Written exercise — Take all the material and copy it exactly.

Data block —
%%

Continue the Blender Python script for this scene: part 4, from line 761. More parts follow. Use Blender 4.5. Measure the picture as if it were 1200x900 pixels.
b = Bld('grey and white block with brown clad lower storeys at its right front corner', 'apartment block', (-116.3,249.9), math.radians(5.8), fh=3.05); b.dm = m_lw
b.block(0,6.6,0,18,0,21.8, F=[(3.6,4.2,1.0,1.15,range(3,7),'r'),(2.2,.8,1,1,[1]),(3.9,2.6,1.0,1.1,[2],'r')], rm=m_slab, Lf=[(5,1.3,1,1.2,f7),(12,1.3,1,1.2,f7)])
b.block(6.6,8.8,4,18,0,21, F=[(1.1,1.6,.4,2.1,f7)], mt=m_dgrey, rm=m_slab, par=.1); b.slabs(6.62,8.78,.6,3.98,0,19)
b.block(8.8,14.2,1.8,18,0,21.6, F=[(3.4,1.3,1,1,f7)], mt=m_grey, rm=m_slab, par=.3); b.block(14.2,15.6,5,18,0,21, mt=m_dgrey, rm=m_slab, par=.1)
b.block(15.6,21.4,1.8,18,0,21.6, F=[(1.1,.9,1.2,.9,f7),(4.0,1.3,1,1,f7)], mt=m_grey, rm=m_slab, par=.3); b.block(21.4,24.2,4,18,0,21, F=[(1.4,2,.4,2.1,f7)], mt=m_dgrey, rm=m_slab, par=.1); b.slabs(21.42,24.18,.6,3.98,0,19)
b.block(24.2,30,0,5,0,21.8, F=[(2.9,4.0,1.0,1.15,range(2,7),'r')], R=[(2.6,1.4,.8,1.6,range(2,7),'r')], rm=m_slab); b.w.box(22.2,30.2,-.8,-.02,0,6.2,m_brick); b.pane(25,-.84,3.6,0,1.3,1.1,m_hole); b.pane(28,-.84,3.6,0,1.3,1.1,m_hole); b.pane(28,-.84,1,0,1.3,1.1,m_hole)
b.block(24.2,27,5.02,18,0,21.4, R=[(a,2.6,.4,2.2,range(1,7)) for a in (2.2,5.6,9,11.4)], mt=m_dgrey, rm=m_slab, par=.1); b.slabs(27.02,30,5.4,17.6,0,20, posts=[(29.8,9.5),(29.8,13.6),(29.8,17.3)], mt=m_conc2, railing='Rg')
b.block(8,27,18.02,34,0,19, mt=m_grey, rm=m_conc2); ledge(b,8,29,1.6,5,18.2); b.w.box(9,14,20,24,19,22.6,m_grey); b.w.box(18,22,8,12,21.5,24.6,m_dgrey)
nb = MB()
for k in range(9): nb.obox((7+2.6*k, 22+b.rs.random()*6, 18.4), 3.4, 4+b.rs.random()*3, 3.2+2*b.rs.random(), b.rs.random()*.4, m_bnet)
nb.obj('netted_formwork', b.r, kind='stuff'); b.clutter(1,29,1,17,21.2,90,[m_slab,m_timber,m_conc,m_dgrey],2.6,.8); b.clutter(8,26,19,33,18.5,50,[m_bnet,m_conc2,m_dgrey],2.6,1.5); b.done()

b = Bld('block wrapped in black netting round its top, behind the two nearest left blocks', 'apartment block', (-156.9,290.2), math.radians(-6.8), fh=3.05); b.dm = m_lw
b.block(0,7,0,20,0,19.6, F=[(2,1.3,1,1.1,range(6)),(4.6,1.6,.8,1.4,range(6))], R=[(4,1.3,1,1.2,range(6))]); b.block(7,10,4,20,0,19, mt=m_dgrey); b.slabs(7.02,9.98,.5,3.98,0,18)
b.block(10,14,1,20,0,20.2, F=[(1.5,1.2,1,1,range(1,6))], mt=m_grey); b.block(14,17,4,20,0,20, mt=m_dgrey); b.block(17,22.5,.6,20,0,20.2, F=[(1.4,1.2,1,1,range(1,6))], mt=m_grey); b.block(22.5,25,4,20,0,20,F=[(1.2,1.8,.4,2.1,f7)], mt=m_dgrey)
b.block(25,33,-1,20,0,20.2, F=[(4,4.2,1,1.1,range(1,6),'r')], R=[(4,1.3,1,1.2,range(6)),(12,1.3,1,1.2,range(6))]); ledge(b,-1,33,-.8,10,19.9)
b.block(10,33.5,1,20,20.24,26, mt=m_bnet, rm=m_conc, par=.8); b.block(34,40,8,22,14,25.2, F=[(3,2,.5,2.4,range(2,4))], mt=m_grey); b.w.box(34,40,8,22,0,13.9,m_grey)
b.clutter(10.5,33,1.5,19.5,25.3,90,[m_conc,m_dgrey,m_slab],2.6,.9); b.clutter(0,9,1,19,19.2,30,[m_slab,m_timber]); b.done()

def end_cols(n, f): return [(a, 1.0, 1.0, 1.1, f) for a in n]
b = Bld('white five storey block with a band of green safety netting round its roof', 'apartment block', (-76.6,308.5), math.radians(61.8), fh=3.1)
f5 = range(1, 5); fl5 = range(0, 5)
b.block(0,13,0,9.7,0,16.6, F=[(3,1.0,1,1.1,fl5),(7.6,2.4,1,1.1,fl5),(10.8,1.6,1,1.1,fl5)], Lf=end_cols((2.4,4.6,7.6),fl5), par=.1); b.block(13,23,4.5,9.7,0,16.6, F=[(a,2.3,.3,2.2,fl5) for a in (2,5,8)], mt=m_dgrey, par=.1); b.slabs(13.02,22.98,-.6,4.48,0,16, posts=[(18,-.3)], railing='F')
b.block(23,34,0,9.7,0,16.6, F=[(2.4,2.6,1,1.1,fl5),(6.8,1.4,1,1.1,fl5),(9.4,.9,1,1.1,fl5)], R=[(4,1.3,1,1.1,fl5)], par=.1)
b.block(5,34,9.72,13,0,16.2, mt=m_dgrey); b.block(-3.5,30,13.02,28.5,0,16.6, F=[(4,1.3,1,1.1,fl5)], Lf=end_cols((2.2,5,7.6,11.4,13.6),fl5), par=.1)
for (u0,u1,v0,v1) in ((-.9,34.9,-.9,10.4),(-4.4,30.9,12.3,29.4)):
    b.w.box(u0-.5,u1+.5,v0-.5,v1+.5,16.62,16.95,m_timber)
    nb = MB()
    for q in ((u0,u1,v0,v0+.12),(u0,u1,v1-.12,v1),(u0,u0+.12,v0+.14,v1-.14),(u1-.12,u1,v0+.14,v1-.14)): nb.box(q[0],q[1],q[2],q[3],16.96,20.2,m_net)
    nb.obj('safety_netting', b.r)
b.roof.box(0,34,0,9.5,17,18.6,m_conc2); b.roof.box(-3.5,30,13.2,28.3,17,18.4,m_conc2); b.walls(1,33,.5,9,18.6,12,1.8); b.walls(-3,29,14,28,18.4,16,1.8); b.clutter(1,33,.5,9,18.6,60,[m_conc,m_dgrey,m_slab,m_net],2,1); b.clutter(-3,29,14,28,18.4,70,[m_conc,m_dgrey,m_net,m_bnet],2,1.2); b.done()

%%

Task solution —
Continue the Blender Python script for this scene: part 4, from line 761. More parts follow. Use Blender 4.5. Measure the picture as if it were 1200x900 pixels.
b = Bld('grey and white block with brown clad lower storeys at its right front corner', 'apartment block', (-116.3,249.9), math.radians(5.8), fh=3.05); b.dm = m_lw
b.block(0,6.6,0,18,0,21.8, F=[(3.6,4.2,1.0,1.15,range(3,7),'r'),(2.2,.8,1,1,[1]),(3.9,2.6,1.0,1.1,[2],'r')], rm=m_slab, Lf=[(5,1.3,1,1.2,f7),(12,1.3,1,1.2,f7)])
b.block(6.6,8.8,4,18,0,21, F=[(1.1,1.6,.4,2.1,f7)], mt=m_dgrey, rm=m_slab, par=.1); b.slabs(6.62,8.78,.6,3.98,0,19)
b.block(8.8,14.2,1.8,18,0,21.6, F=[(3.4,1.3,1,1,f7)], mt=m_grey, rm=m_slab, par=.3); b.block(14.2,15.6,5,18,0,21, mt=m_dgrey, rm=m_slab, par=.1)
b.block(15.6,21.4,1.8,18,0,21.6, F=[(1.1,.9,1.2,.9,f7),(4.0,1.3,1,1,f7)], mt=m_grey, rm=m_slab, par=.3); b.block(21.4,24.2,4,18,0,21, F=[(1.4,2,.4,2.1,f7)], mt=m_dgrey, rm=m_slab, par=.1); b.slabs(21.42,24.18,.6,3.98,0,19)
b.block(24.2,30,0,5,0,21.8, F=[(2.9,4.0,1.0,1.15,range(2,7),'r')], R=[(2.6,1.4,.8,1.6,range(2,7),'r')], rm=m_slab); b.w.box(22.2,30.2,-.8,-.02,0,6.2,m_brick); b.pane(25,-.84,3.6,0,1.3,1.1,m_hole); b.pane(28,-.84,3.6,0,1.3,1.1,m_hole); b.pane(28,-.84,1,0,1.3,1.1,m_hole)
b.block(24.2,27,5.02,18,0,21.4, R=[(a,2.6,.4,2.2,range(1,7)) for a in (2.2,5.6,9,11.4)], mt=m_dgrey, rm=m_slab, par=.1); b.slabs(27.02,30,5.4,17.6,0,20, posts=[(29.8,9.5),(29.8,13.6),(29.8,17.3)], mt=m_conc2, railing='Rg')
b.block(8,27,18.02,34,0,19, mt=m_grey, rm=m_conc2); ledge(b,8,29,1.6,5,18.2); b.w.box(9,14,20,24,19,22.6,m_grey); b.w.box(18,22,8,12,21.5,24.6,m_dgrey)
nb = MB()
for k in range(9): nb.obox((7+2.6*k, 22+b.rs.random()*6, 18.4), 3.4, 4+b.rs.random()*3, 3.2+2*b.rs.random(), b.rs.random()*.4, m_bnet)
nb.obj('netted_formwork', b.r, kind='stuff'); b.clutter(1,29,1,17,21.2,90,[m_slab,m_timber,m_conc,m_dgrey],2.6,.8); b.clutter(8,26,19,33,18.5,50,[m_bnet,m_conc2,m_dgrey],2.6,1.5); b.done()

b = Bld('block wrapped in black netting round its top, behind the two nearest left blocks', 'apartment block', (-156.9,290.2), math.radians(-6.8), fh=3.05); b.dm = m_lw
b.block(0,7,0,20,0,19.6, F=[(2,1.3,1,1.1,range(6)),(4.6,1.6,.8,1.4,range(6))], R=[(4,1.3,1,1.2,range(6))]); b.block(7,10,4,20,0,19, mt=m_dgrey); b.slabs(7.02,9.98,.5,3.98,0,18)
b.block(10,14,1,20,0,20.2, F=[(1.5,1.2,1,1,range(1,6))], mt=m_grey); b.block(14,17,4,20,0,20, mt=m_dgrey); b.block(17,22.5,.6,20,0,20.2, F=[(1.4,1.2,1,1,range(1,6))], mt=m_grey); b.block(22.5,25,4,20,0,20,F=[(1.2,1.8,.4,2.1,f7)], mt=m_dgrey)
b.block(25,33,-1,20,0,20.2, F=[(4,4.2,1,1.1,range(1,6),'r')], R=[(4,1.3,1,1.2,range(6)),(12,1.3,1,1.2,range(6))]); ledge(b,-1,33,-.8,10,19.9)
b.block(10,33.5,1,20,20.24,26, mt=m_bnet, rm=m_conc, par=.8); b.block(34,40,8,22,14,25.2, F=[(3,2,.5,2.4,range(2,4))], mt=m_grey); b.w.box(34,40,8,22,0,13.9,m_grey)
b.clutter(10.5,33,1.5,19.5,25.3,90,[m_conc,m_dgrey,m_slab],2.6,.9); b.clutter(0,9,1,19,19.2,30,[m_slab,m_timber]); b.done()

def end_cols(n, f): return [(a, 1.0, 1.0, 1.1, f) for a in n]
b = Bld('white five storey block with a band of green safety netting round its roof', 'apartment block', (-76.6,308.5), math.radians(61.8), fh=3.1)
f5 = range(1, 5); fl5 = range(0, 5)
b.block(0,13,0,9.7,0,16.6, F=[(3,1.0,1,1.1,fl5),(7.6,2.4,1,1.1,fl5),(10.8,1.6,1,1.1,fl5)], Lf=end_cols((2.4,4.6,7.6),fl5), par=.1); b.block(13,23,4.5,9.7,0,16.6, F=[(a,2.3,.3,2.2,fl5) for a in (2,5,8)], mt=m_dgrey, par=.1); b.slabs(13.02,22.98,-.6,4.48,0,16, posts=[(18,-.3)], railing='F')
b.block(23,34,0,9.7,0,16.6, F=[(2.4,2.6,1,1.1,fl5),(6.8,1.4,1,1.1,fl5),(9.4,.9,1,1.1,fl5)], R=[(4,1.3,1,1.1,fl5)], par=.1)
b.block(5,34,9.72,13,0,16.2, mt=m_dgrey); b.block(-3.5,30,13.02,28.5,0,16.6, F=[(4,1.3,1,1.1,fl5)], Lf=end_cols((2.2,5,7.6,11.4,13.6),fl5), par=.1)
for (u0,u1,v0,v1) in ((-.9,34.9,-.9,10.4),(-4.4,30.9,12.3,29.4)):
    b.w.box(u0-.5,u1+.5,v0-.5,v1+.5,16.62,16.95,m_timber)
    nb = MB()
    for q in ((u0,u1,v0,v0+.12),(u0,u1,v1-.12,v1),(u0,u0+.12,v0+.14,v1-.14),(u1-.12,u1,v0+.14,v1-.14)): nb.box(q[0],q[1],q[2],q[3],16.96,20.2,m_net)
    nb.obj('safety_netting', b.r)
b.roof.box(0,34,0,9.5,17,18.6,m_conc2); b.roof.box(-3.5,30,13.2,28.3,17,18.4,m_conc2); b.walls(1,33,.5,9,18.6,12,1.8); b.walls(-3,29,14,28,18.4,16,1.8); b.clutter(1,33,.5,9,18.6,60,[m_conc,m_dgrey,m_slab,m_net],2,1); b.clutter(-3,29,14,28,18.4,70,[m_conc,m_dgrey,m_net,m_bnet],2,1.2); b.done()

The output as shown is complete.